▶ Task description: Copy out all lines with the word "pixels" in them.

▶ Data:
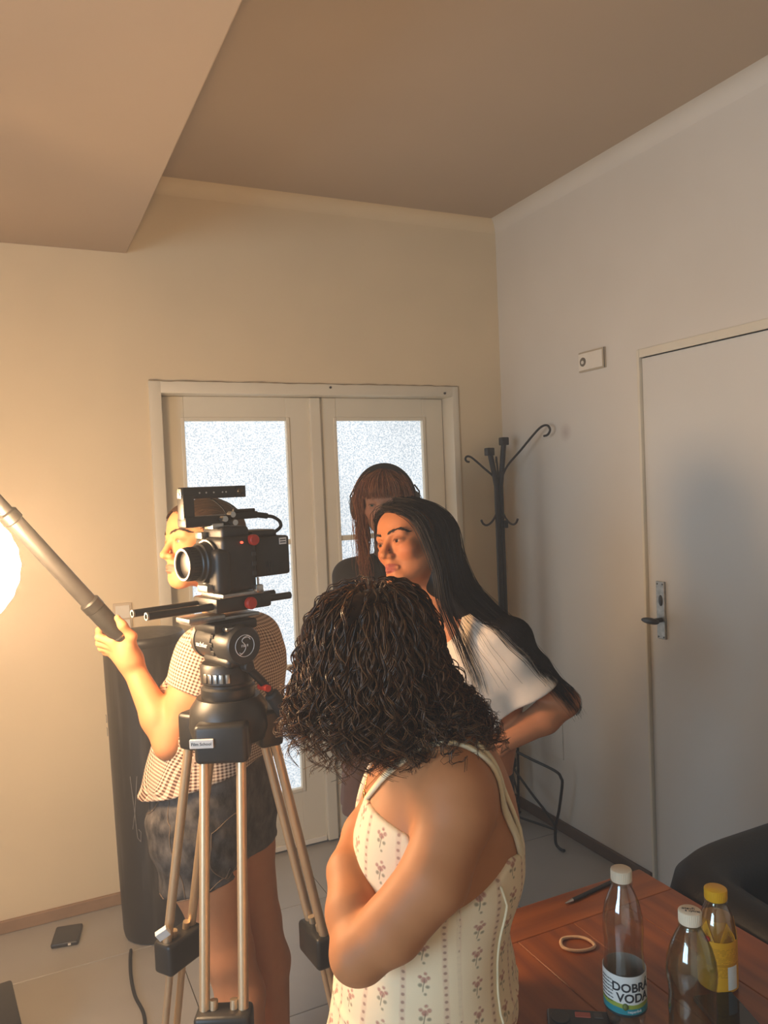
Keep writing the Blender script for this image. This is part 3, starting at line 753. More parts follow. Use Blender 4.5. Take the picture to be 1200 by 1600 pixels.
for i in range(30):
    a = 2 * math.pi * i / 30
    MB().box((.0655, -.0012, .0325), (.080, .0012, .0340), M=Matrix.Translation((0, 0, 1.462)) @ Matrix.Rotation(a, 4, 'X')).build('grip_rib', black_rubber, ln)
MB().box((.030, .0, 1.405), (.060, .040, 1.420), bev=.004).build('lens_support', worn, cc, smooth=40)
bt = MB().box((-.134, -.048, 1.425), (-.050, .050, 1.506), bev=.005, seg=2).build('battery', black_plastic, cc, smooth=40)
for i in range(5): MB().box((-.075 - i * .004, .0495, 1.432), (-.0735 - i * .004, .0512, 1.455), bev=.0004).build('battery_rib', black_plastic, bt)
st = MB().box((-.126, .0498, 1.488), (-.108, .0508, 1.502), bev=.0003).build('battery_sticker', white_print, bt)
for z in (1.4915, 1.4965): MB().box((-.124, .0506, z), (-.110, .0511, z + .002)).build('sticker_line', tx, st)
hd = MB(); hd.box((-.033, -.012, 1.590), (.086, .012, 1.614), bev=.003)
hd.lathe([(.0062, -.012), (.012, -.012), (.012, .012), (.0062, .012), (.0062, -.012)], 24, Matrix.Translation((-.043, 0, 1.602)) @ YAX, cap=False)
hd.box((-.055, -.012, 1.610), (-.031, .012, 1.614), bev=.001); hd.box((-.055, -.012, 1.590), (-.031, .012, 1.594), bev=.001); hd.box((-.057, -.012, 1.590), (-.053, .012, 1.614), bev=.001)
hd.box((.062, -.013, 1.546), (.087, .013, 1.600), bev=.003)
hd.box((-.03, -.018, 1.534), (.087, .018, 1.556), bev=.005)
ho = hd.build('top_handle', black_plastic, cc, smooth=35)
for x, z in ((.05, 1.602), (.035, 1.602), (.018, 1.602), (-.002, 1.602), (-.010, 1.602), (.078, 1.575)):
    MB().cyl((x, -.0125, z), (x, .0128, z), .0018, n=10).build('bolt', steel, ho)
MB().box((.0868, -.009, 1.592), (.0885, .009, 1.611), bev=.002).cyl((.088, 0, 1.600), (.0898, 0, 1.600), .004, n=12).build('front_badge', worn, ho, smooth=40)
b = MB()
for k, (x0, dzz) in enumerate(((.02, .0), (-.005, .004))):
    b.tube(smooth_pts([(x0 + .02, 0, 1.592), (x0, .008, 1.588 - dzz), (x0 - .02, .012, 1.570), (x0 - .03, .014, 1.552)], 5), .0016, n=6)
b.build('strap_cord', black_rubber, ho, smooth=60)
b = MB(); b.box((-.075, .012, 1.545), (-.012, .028, 1.560), bev=.003); b.cyl((-.07, .02, 1.562), (-.02, .02, 1.562), .004, n=12); b.cyl((-.075, .02, 1.552), (-.10, .022, 1.548), .006, n=12)
b.build('cable_connector', black_metal, cc, smooth=40)
MB().cyl((.008, .02, 1.548), (.008, .036, 1.548), .006, n=14).cyl((-.012, .024, 1.540), (-.012, .040, 1.540), .006, n=14).cyl((-.010, .02, 1.556), (-.010, .036, 1.556), .006, n=14).build('thumb_screw', steel, cc, smooth=40)
MB().tube(smooth_pts([(-.098, .022, 1.548), (-.115, .022, 1.545), (-.132, .02, 1.535), (-.134, .02, 1.523), (-.118, .02, 1.513), (-.10, .016, 1.508)], 6), .0038, n=8).build('monitor_cable', black_rubber, cc, smooth=60)
MB().box((-.115, -.035, 1.504), (-.052, .035, 1.520), bev=.006).tube(smooth_pts([(-.085, .02, 1.518), (-.108, .03, 1.512), (-.120, .034, 1.490), (-.122, .036, 1.47)], 5), .0025, n=6).build('rear_mount', black_plastic, cc, smooth=40)

# ------------------------------------------------------------------ sculpting engine: smooth-blended solids -> one continuous skin
A_ = lambda *x: np.array(x, dtype=np.float64)
def rotm(yaw=0, pitch=0, roll=0):
    """head axes: x to the face's own side, -y out of the face, z up; yaw turns to the left of the picture, pitch looks up, roll lifts +x"""
    c, s = math.cos(-yaw), math.sin(-yaw); Z = np.array([[c, -s, 0], [s, c, 0], [0, 0, 1]])
    c, s = math.cos(-pitch), math.sin(-pitch); X = np.array([[1, 0, 0], [0, c, -s], [0, s, c]])
    c, s = math.cos(-roll), math.sin(-roll); Y = np.array([[c, 0, s], [0, 1, 0], [-s, 0, c]])
    return Z @ X @ Y

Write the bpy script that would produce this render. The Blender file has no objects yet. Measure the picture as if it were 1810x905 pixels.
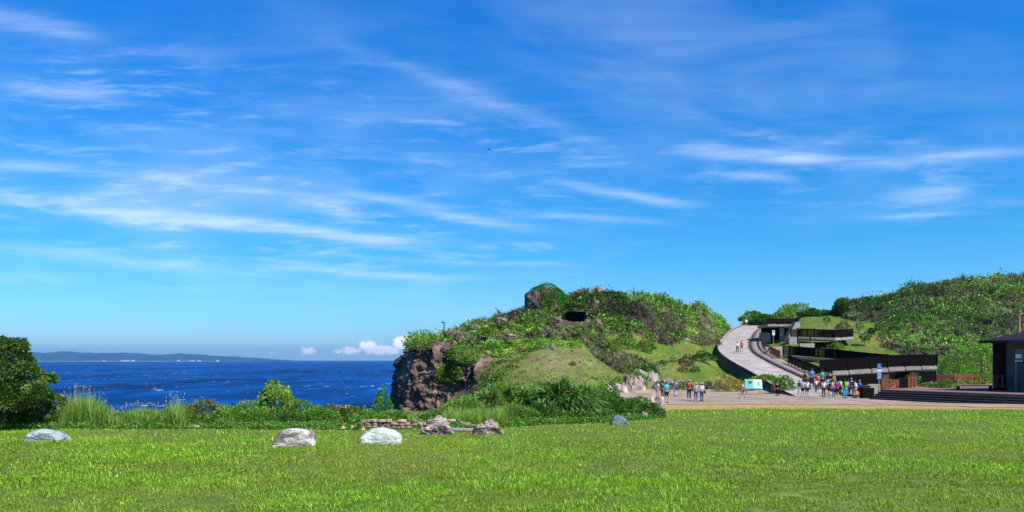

▶ Written solution:
Keep writing the Blender script for this image. This is part 3, starting at line 753. More parts follow. Use Blender 4.5. Take the picture to be 1200 by 1600 pixels.
Write the bpy script that would produce this render. The Blender file has no objects yet. Measure the picture as if it were 1810x905 pixels.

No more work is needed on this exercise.